WHAT THE TASK REQUIRES: Pick every line from the data that holds the word "picture".

DATA:
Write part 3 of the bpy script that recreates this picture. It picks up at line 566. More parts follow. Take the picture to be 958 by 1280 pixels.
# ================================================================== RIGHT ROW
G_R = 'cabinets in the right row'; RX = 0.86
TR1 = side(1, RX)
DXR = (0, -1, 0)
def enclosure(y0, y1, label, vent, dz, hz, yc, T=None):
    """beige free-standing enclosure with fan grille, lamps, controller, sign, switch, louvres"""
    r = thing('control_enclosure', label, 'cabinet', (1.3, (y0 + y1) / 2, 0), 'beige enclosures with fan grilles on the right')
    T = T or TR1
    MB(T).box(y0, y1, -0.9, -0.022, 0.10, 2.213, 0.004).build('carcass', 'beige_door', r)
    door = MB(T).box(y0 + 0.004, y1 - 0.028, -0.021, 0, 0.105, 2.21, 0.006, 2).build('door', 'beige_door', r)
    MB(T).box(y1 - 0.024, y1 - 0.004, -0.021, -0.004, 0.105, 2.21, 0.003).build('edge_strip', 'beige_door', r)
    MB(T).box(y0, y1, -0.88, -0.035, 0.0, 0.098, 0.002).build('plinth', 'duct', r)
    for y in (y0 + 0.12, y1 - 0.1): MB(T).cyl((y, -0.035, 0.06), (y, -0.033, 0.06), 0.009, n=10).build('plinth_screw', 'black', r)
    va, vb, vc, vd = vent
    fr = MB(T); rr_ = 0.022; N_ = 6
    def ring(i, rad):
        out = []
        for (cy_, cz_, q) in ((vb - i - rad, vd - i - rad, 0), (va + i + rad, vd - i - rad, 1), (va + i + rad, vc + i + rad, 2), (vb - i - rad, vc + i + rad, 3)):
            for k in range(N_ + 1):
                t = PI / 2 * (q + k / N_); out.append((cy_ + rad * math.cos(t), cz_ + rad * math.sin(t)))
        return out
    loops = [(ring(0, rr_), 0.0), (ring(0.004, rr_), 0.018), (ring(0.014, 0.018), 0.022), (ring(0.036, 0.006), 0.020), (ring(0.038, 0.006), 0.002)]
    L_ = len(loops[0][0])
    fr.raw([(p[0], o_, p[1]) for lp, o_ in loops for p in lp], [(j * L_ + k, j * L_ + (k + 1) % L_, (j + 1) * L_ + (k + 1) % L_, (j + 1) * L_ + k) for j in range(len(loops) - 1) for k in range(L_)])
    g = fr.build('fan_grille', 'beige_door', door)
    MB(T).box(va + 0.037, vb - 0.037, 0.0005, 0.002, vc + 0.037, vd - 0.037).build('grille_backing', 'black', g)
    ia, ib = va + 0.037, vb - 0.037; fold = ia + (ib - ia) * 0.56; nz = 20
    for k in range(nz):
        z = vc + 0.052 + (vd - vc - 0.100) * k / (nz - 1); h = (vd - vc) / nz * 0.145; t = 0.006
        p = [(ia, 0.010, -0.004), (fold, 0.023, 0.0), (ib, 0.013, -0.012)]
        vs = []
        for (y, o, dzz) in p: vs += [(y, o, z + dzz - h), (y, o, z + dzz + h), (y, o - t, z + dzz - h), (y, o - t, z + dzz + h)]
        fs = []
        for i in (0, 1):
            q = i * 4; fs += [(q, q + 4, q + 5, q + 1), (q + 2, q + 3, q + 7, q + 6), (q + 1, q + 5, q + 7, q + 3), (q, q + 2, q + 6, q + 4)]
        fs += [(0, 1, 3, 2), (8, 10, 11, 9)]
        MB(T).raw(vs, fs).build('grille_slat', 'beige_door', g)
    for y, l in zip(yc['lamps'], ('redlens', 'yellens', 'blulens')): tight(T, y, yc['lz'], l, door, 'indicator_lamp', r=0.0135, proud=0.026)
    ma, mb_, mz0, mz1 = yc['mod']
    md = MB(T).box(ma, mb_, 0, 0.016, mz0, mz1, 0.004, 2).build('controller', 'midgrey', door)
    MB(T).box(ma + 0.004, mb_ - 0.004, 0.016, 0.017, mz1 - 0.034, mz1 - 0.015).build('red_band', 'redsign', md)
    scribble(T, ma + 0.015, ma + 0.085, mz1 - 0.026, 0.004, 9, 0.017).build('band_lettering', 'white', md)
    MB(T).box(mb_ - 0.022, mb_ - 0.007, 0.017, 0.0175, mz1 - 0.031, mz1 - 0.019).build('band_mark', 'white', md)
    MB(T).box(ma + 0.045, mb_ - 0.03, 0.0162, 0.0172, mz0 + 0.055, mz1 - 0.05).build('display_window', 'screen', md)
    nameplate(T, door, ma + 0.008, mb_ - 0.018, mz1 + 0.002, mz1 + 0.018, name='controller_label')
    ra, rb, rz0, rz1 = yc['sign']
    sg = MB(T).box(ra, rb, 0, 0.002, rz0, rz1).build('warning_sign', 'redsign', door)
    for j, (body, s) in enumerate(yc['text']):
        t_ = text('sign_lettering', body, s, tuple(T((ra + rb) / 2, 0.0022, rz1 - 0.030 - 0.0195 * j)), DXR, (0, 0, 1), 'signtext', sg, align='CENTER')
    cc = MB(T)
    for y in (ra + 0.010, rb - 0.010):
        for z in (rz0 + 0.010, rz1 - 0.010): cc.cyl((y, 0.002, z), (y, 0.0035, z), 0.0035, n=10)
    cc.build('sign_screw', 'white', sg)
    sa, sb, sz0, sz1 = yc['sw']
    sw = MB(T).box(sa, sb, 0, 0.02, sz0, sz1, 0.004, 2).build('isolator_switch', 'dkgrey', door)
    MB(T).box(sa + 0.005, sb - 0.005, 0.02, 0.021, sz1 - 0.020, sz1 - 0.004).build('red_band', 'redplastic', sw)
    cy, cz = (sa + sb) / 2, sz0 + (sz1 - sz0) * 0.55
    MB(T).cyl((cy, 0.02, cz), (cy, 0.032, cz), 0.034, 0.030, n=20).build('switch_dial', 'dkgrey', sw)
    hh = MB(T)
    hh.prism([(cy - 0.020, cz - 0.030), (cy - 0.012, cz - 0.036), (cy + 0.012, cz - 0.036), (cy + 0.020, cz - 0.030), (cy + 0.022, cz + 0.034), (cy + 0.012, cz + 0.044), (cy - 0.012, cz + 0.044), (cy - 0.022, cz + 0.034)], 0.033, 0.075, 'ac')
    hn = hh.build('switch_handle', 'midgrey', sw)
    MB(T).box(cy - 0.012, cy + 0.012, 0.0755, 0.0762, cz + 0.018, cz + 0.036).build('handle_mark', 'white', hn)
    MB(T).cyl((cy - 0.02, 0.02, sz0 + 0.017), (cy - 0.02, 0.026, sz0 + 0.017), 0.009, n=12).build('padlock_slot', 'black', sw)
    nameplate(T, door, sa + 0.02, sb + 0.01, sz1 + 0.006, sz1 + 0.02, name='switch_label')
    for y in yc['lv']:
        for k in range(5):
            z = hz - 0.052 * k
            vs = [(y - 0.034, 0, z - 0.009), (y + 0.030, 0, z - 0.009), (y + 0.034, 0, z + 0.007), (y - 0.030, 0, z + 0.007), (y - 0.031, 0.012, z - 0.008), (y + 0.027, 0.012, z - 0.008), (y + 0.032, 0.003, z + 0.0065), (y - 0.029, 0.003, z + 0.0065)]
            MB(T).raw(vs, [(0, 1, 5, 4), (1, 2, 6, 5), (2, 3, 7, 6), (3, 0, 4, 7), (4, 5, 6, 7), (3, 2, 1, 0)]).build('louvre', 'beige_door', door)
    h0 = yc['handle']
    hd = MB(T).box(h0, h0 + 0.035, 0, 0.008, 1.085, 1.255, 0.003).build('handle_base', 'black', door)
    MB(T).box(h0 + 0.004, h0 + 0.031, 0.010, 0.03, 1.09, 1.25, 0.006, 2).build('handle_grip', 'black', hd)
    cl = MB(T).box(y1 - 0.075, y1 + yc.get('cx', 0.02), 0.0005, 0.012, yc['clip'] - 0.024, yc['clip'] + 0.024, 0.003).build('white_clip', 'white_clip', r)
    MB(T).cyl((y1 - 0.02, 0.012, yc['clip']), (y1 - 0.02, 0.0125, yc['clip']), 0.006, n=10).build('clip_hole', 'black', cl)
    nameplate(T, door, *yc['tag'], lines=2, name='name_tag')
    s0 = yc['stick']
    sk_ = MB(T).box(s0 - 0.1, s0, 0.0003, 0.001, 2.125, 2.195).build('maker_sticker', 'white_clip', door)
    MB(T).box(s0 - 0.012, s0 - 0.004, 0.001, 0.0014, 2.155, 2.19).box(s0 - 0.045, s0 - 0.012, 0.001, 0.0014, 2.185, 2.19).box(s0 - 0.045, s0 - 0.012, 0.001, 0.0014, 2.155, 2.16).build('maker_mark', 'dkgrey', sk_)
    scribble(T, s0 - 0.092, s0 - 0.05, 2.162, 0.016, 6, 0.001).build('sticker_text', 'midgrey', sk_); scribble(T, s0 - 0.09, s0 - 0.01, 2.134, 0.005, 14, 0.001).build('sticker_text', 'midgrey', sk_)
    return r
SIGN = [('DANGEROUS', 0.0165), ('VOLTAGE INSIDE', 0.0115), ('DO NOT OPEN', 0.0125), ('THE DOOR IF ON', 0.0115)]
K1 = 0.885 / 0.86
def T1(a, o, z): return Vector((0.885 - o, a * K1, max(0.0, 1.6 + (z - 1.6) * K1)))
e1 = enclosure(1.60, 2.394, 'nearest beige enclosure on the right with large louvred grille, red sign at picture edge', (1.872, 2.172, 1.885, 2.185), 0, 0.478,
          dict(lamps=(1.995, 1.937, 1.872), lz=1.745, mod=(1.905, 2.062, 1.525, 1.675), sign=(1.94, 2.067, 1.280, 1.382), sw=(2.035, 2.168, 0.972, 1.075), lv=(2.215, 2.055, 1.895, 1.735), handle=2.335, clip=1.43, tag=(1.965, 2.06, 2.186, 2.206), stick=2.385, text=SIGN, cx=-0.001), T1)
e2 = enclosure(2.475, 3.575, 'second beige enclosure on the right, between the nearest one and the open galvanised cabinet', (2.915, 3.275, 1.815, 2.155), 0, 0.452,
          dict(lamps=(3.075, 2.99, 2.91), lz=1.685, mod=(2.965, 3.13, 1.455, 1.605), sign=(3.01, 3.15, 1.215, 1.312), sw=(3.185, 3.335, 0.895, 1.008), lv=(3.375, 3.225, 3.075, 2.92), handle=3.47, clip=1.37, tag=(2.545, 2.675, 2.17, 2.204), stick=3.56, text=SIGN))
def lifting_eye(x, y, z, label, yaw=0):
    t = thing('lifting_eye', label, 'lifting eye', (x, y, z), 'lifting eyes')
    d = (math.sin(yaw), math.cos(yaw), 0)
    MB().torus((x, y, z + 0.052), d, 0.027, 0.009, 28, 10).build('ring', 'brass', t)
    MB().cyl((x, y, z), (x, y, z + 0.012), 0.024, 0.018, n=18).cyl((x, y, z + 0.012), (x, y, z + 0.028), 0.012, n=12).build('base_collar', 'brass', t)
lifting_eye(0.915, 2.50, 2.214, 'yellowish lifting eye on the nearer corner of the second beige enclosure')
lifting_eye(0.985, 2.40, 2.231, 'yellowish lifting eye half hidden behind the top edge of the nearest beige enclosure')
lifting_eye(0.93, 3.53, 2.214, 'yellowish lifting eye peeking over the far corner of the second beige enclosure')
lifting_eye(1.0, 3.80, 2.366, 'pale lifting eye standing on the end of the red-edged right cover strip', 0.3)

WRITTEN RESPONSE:
Write part 3 of the bpy script that recreates this picture. It picks up at line 566. More parts follow. Take the picture to be 958 by 1280 pixels.
e1 = enclosure(1.60, 2.394, 'nearest beige enclosure on the right with large louvred grille, red sign at picture edge', (1.872, 2.172, 1.885, 2.185), 0, 0.478,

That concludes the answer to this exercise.